I would call it Galilean geometry.
(Newton-Cartan would also be okay but maybe more appropriate... if considering constant curvature space[times].)

Check out my Spacetime diagrammer
for a variable parameter “E”
https://www.desmos.com/calculator/kv8szi3ic8

 

[Ibix]

Check out my Spacetime diagrammer
for a variable parameter “E”
https://www.desmos.com/calculator/kv8szi3ic8

That ##E## slider is neat. I couldn't see documentation (I found lots for the Desmos tool, but not for your application), but I think that the ##E## parameter works like this: $$
\left(\begin{array}{c}x'\\t'\end{array}\right)=\frac 1{\sqrt{1-Ev^2}}\left(\begin{array}{cc}1&-Ev\\-v&1\end{array}\right)\left(\begin{array}{c}x\\t\end{array}\right)$$So ##E=1## gives you the Lorentz transforms and ##E=-1## gives you Euclidean rotations. Is there a name for the "intermediate" geometries when ##-1<E<1##?

 

[robphy]

That ##E## slider is neat. I couldn't see documentation (I found lots for the Desmos tool, but not for your application), but I think that the ##E## parameter works like this: $$
\left(\begin{array}{c}x'\\t'\end{array}\right)=\frac 1{\sqrt{1-Ev^2}}\left(\begin{array}{cc}1&-Ev\\-v&1\end{array}\right)\left(\begin{array}{c}x\\t\end{array}\right)$$So ##E=1## gives you the Lorentz transforms and ##E=-1## gives you Euclidean rotations. Is there a name for the "intermediate" geometries when ##-1<E<1##?

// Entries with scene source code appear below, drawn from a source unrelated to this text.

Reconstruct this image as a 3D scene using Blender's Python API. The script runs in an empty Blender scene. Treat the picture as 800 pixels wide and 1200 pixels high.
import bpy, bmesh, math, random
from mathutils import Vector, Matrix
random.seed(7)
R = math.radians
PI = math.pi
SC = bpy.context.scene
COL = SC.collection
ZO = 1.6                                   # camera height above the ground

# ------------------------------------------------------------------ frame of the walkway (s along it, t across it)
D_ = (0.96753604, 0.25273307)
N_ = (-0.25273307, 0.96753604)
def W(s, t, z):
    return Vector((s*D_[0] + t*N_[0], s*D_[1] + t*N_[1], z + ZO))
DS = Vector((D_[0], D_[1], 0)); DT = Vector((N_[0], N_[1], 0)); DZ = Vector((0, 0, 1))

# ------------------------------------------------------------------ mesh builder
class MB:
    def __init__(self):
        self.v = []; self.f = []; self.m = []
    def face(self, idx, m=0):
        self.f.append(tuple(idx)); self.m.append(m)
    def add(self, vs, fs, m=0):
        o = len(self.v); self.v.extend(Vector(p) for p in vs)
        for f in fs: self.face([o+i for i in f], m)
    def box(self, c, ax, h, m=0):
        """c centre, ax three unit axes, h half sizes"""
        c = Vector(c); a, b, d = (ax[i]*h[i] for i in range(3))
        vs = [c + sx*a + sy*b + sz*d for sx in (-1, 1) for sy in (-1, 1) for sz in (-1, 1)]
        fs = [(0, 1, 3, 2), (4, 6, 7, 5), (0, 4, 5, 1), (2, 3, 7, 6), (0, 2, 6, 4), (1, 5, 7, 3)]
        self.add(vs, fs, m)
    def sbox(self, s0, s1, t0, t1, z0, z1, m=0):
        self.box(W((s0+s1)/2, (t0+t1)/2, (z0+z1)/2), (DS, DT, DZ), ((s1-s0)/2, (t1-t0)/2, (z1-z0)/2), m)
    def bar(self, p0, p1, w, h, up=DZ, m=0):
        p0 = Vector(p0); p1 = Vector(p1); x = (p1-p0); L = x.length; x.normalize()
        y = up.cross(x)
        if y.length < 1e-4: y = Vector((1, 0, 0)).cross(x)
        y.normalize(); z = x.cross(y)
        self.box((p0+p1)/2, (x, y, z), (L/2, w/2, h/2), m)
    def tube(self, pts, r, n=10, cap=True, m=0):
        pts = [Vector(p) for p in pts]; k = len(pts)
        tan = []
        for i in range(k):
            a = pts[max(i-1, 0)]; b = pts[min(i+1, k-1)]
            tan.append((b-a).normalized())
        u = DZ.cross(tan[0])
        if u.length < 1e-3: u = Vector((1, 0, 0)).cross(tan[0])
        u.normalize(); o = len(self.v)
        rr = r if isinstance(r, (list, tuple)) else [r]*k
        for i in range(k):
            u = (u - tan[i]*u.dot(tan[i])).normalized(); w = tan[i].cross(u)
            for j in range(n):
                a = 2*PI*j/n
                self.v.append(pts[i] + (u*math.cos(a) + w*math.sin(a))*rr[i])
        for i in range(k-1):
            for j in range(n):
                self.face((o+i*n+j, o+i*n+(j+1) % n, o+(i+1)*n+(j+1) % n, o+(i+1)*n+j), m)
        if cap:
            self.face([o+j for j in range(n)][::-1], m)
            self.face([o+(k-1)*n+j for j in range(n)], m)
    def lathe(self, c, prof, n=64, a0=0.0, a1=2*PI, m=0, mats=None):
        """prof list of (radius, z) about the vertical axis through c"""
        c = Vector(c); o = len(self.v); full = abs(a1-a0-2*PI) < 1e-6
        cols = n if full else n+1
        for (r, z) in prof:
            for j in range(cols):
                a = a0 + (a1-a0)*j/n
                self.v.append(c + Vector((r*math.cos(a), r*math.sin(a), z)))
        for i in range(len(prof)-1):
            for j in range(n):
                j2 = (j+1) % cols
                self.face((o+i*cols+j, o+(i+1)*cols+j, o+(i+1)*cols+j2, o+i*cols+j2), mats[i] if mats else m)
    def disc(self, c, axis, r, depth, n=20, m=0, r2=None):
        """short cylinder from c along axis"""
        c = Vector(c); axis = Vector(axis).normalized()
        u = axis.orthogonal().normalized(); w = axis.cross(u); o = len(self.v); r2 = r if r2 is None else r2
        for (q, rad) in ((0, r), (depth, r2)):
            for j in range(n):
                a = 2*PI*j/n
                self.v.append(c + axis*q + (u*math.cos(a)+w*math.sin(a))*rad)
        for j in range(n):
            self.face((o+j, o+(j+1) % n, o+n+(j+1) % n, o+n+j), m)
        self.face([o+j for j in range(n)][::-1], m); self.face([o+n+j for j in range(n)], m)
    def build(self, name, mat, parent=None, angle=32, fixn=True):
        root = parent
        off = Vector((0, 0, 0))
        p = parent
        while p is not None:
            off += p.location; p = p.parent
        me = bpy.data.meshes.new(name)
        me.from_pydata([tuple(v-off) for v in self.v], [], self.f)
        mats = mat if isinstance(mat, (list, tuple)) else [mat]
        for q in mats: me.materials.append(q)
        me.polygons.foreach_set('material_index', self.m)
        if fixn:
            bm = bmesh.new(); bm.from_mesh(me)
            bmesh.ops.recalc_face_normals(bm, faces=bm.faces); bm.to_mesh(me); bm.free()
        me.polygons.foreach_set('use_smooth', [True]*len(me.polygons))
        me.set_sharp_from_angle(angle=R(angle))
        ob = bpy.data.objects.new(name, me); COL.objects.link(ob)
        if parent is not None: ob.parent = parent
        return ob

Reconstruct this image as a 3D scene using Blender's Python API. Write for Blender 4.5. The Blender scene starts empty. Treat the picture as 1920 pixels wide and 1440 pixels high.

Everything in desmos is a definition of a slider, point, or function or an equation... not necessarily presented in any order... they are simultaneous equations. One just has to open everything up and track everything down, unfortunately.

There are really three cases, +1, 0, -1.
The fractional values are really just scaling factors (like varying the maximum signal speed) that interpolate the three cases.

 

[Ibix]

There are really three cases, +1, 0, -1.

Ah! In that case I have my matrix transposed, and it should be$$
\left(\begin{array}{c}x'\\t'\end{array}\right)=\frac 1{\sqrt{1-Ev^2}}\left(\begin{array}{cc}1&-v\\-Ev&1\end{array}\right)\left(\begin{array}{c}x\\t\end{array}\right)$$Then ##E=1## corresponds to Lorentz, ##E=0## corresponds to Galileo, and ##E=-1## corresponds to Euclid. Neat.